Data shown
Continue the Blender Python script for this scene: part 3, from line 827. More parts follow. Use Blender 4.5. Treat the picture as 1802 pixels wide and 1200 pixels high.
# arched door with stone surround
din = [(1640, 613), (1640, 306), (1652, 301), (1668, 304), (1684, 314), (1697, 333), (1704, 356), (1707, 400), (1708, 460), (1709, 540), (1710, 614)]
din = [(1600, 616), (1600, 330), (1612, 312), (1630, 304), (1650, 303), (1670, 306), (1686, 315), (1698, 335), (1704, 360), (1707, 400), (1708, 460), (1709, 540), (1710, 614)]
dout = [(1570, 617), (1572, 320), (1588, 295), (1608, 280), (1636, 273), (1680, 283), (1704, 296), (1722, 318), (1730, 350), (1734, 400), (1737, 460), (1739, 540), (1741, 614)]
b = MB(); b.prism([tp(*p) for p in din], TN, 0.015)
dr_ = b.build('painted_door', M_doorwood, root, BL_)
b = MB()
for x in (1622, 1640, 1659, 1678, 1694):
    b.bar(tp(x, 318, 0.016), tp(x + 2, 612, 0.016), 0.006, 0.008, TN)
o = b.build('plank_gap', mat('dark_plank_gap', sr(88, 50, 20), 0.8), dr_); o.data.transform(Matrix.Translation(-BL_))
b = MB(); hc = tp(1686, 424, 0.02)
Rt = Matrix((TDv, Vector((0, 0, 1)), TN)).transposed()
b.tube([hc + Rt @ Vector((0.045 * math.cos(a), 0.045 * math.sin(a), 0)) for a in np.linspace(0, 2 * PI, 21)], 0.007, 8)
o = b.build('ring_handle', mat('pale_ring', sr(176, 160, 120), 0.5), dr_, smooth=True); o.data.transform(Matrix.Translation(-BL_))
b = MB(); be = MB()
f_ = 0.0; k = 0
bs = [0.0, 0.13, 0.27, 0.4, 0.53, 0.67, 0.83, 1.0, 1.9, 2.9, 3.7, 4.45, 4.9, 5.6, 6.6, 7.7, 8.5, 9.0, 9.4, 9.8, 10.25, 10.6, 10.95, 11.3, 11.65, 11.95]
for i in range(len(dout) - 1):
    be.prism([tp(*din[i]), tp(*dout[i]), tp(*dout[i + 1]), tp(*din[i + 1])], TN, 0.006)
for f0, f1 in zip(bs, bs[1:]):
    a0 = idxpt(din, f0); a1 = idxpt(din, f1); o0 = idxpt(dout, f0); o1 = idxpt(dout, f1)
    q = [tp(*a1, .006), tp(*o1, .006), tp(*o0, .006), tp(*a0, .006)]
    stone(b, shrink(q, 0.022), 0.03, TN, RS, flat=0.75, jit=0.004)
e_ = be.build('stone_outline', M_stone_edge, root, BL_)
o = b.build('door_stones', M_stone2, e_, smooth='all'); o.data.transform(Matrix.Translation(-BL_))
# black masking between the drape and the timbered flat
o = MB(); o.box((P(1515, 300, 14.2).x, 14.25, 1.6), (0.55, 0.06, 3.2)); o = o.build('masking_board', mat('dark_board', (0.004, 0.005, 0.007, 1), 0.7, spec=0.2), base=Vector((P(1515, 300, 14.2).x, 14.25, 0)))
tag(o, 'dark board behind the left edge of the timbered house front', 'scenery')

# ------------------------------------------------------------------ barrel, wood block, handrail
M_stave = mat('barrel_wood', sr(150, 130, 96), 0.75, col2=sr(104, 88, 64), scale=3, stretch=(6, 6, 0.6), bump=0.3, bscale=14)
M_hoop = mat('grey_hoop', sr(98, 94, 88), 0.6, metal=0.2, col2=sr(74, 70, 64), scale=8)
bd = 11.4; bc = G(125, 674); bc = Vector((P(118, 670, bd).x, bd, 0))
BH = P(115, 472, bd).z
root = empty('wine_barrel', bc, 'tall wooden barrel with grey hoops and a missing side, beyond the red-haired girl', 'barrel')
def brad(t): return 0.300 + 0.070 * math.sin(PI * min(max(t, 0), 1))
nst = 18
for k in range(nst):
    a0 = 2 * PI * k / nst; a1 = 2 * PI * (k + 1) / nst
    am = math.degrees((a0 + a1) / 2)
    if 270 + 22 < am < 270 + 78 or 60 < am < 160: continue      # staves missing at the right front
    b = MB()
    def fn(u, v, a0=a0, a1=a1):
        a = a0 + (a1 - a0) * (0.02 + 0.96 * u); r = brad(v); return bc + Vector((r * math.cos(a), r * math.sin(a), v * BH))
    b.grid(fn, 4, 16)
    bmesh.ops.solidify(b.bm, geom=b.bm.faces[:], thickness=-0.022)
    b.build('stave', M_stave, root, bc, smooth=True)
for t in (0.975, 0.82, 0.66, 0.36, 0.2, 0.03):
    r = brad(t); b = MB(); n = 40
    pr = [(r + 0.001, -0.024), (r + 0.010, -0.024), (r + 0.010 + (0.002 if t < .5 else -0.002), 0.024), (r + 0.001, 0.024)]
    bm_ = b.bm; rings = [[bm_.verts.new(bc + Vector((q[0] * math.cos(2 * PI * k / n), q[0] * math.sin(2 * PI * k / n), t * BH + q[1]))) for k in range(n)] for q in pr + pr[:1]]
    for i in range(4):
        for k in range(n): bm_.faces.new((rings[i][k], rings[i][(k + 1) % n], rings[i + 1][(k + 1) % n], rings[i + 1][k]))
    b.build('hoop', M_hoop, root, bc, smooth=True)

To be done
Copy out each line exactly as written.

Answer to this exercise
Continue the Blender Python script for this scene: part 3, from line 827. More parts follow. Use Blender 4.5. Treat the picture as 1802 pixels wide and 1200 pixels high.
# arched door with stone surround
din = [(1640, 613), (1640, 306), (1652, 301), (1668, 304), (1684, 314), (1697, 333), (1704, 356), (1707, 400), (1708, 460), (1709, 540), (1710, 614)]
din = [(1600, 616), (1600, 330), (1612, 312), (1630, 304), (1650, 303), (1670, 306), (1686, 315), (1698, 335), (1704, 360), (1707, 400), (1708, 460), (1709, 540), (1710, 614)]
dout = [(1570, 617), (1572, 320), (1588, 295), (1608, 280), (1636, 273), (1680, 283), (1704, 296), (1722, 318), (1730, 350), (1734, 400), (1737, 460), (1739, 540), (1741, 614)]
b = MB(); b.prism([tp(*p) for p in din], TN, 0.015)
dr_ = b.build('painted_door', M_doorwood, root, BL_)
b = MB()
for x in (1622, 1640, 1659, 1678, 1694):
    b.bar(tp(x, 318, 0.016), tp(x + 2, 612, 0.016), 0.006, 0.008, TN)
o = b.build('plank_gap', mat('dark_plank_gap', sr(88, 50, 20), 0.8), dr_); o.data.transform(Matrix.Translation(-BL_))
b = MB(); hc = tp(1686, 424, 0.02)
Rt = Matrix((TDv, Vector((0, 0, 1)), TN)).transposed()
b.tube([hc + Rt @ Vector((0.045 * math.cos(a), 0.045 * math.sin(a), 0)) for a in np.linspace(0, 2 * PI, 21)], 0.007, 8)
o = b.build('ring_handle', mat('pale_ring', sr(176, 160, 120), 0.5), dr_, smooth=True); o.data.transform(Matrix.Translation(-BL_))
b = MB(); be = MB()
f_ = 0.0; k = 0
bs = [0.0, 0.13, 0.27, 0.4, 0.53, 0.67, 0.83, 1.0, 1.9, 2.9, 3.7, 4.45, 4.9, 5.6, 6.6, 7.7, 8.5, 9.0, 9.4, 9.8, 10.25, 10.6, 10.95, 11.3, 11.65, 11.95]
for i in range(len(dout) - 1):
    be.prism([tp(*din[i]), tp(*dout[i]), tp(*dout[i + 1]), tp(*din[i + 1])], TN, 0.006)
for f0, f1 in zip(bs, bs[1:]):
    a0 = idxpt(din, f0); a1 = idxpt(din, f1); o0 = idxpt(dout, f0); o1 = idxpt(dout, f1)
    q = [tp(*a1, .006), tp(*o1, .006), tp(*o0, .006), tp(*a0, .006)]
    stone(b, shrink(q, 0.022), 0.03, TN, RS, flat=0.75, jit=0.004)
e_ = be.build('stone_outline', M_stone_edge, root, BL_)
o = b.build('door_stones', M_stone2, e_, smooth='all'); o.data.transform(Matrix.Translation(-BL_))
# black masking between the drape and the timbered flat
o = MB(); o.box((P(1515, 300, 14.2).x, 14.25, 1.6), (0.55, 0.06, 3.2)); o = o.build('masking_board', mat('dark_board', (0.004, 0.005, 0.007, 1), 0.7, spec=0.2), base=Vector((P(1515, 300, 14.2).x, 14.25, 0)))
tag(o, 'dark board behind the left edge of the timbered house front', 'scenery')

# ------------------------------------------------------------------ barrel, wood block, handrail
M_stave = mat('barrel_wood', sr(150, 130, 96), 0.75, col2=sr(104, 88, 64), scale=3, stretch=(6, 6, 0.6), bump=0.3, bscale=14)
M_hoop = mat('grey_hoop', sr(98, 94, 88), 0.6, metal=0.2, col2=sr(74, 70, 64), scale=8)
bd = 11.4; bc = G(125, 674); bc = Vector((P(118, 670, bd).x, bd, 0))
BH = P(115, 472, bd).z
root = empty('wine_barrel', bc, 'tall wooden barrel with grey hoops and a missing side, beyond the red-haired girl', 'barrel')
def brad(t): return 0.300 + 0.070 * math.sin(PI * min(max(t, 0), 1))
nst = 18
for k in range(nst):
    a0 = 2 * PI * k / nst; a1 = 2 * PI * (k + 1) / nst
    am = math.degrees((a0 + a1) / 2)
    if 270 + 22 < am < 270 + 78 or 60 < am < 160: continue      # staves missing at the right front
    b = MB()
    def fn(u, v, a0=a0, a1=a1):
        a = a0 + (a1 - a0) * (0.02 + 0.96 * u); r = brad(v); return bc + Vector((r * math.cos(a), r * math.sin(a), v * BH))
    b.grid(fn, 4, 16)
    bmesh.ops.solidify(b.bm, geom=b.bm.faces[:], thickness=-0.022)
    b.build('stave', M_stave, root, bc, smooth=True)
for t in (0.975, 0.82, 0.66, 0.36, 0.2, 0.03):
    r = brad(t); b = MB(); n = 40
    pr = [(r + 0.001, -0.024), (r + 0.010, -0.024), (r + 0.010 + (0.002 if t < .5 else -0.002), 0.024), (r + 0.001, 0.024)]
    bm_ = b.bm; rings = [[bm_.verts.new(bc + Vector((q[0] * math.cos(2 * PI * k / n), q[0] * math.sin(2 * PI * k / n), t * BH + q[1]))) for k in range(n)] for q in pr + pr[:1]]
    for i in range(4):
        for k in range(n): bm_.faces.new((rings[i][k], rings[i][(k + 1) % n], rings[i + 1][(k + 1) % n], rings[i + 1][k]))
    b.build('hoop', M_hoop, root, bc, smooth=True)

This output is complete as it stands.